Remote Sensing Studies

We have used Landsat and Radarsat images of the BP and Oasis structures in an effort to determine more about the local geology and the morphologic dimensions of the structures. The Landsat data have a resolution of 30 m and were acquired in multiple wavelengths. Radarsat data were acquired at much longer wavelengths attaining a variable resolution of 10 to 100 m, but have the ability to penetrate thin surficial sand and are sensitive to changes in roughness and dielectric constants.

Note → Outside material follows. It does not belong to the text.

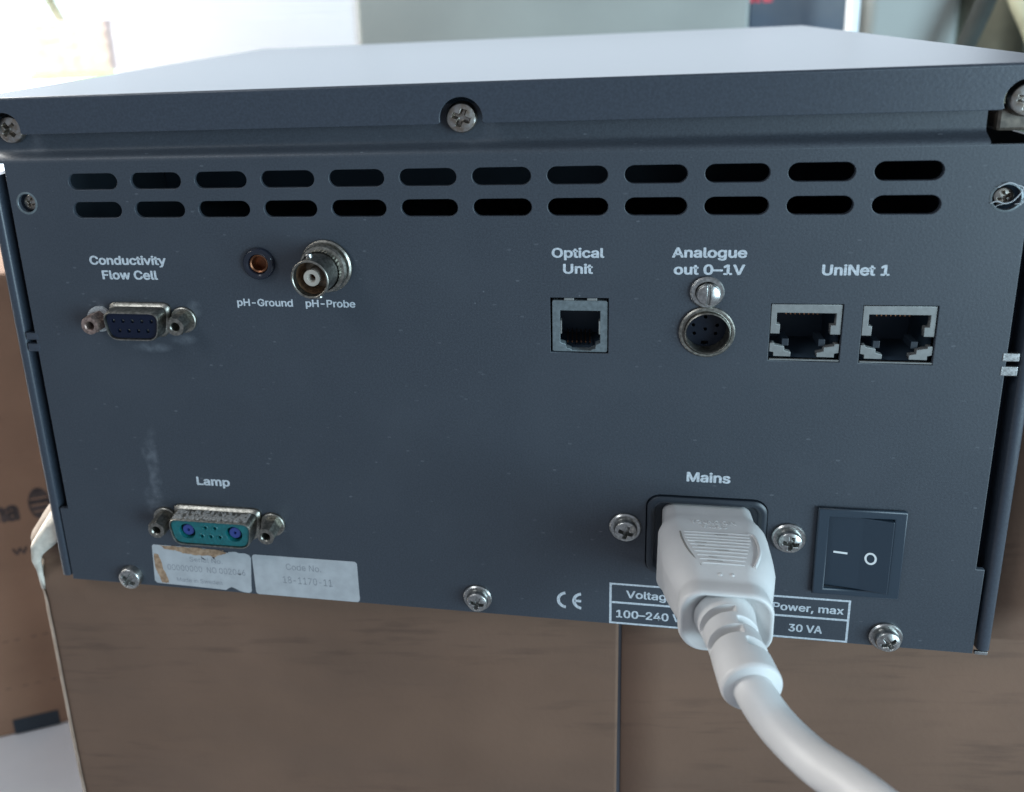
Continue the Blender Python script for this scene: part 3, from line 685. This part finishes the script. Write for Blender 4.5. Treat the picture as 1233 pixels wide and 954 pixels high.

For both the BP and Oasis structures a variety of images were produced in order to discriminate among the lithologies present at the site and to determine various morphometric dimensions. We used: a) false color Landsat images, combining bands 1, 4, 7 and bands 2, 3, 5; b) various stretches (linear, 2%, and Gaussian) of these false color composites that merely exaggerate the contrast of the scene, making features appear brighter or darker than they actually are; and c) spectral classifications of each of the scenes. As there is very little difference in the spectral properties of the materials and there are only a few spectral bands in the Landsat images, the number of spectral classes was limited to five. Several techniques were used, such as Isodata, K-mean, and principal components, to spectrally group the materials. These analyses show that most of the bedrock units have approximately the same spectral character, within the constraints of the limited spectral channels. Finally, (d) radar data were investigated.

Fig. 4. Landsat image of the BP structure. CU indicates the Central Uplift / Inner Ring; MR indicates Middle Ring; OR indicates the Outer Ring. A denotes the north-trending bedrock ridge discussed in the text that possibly limits the lateral extent of the structure.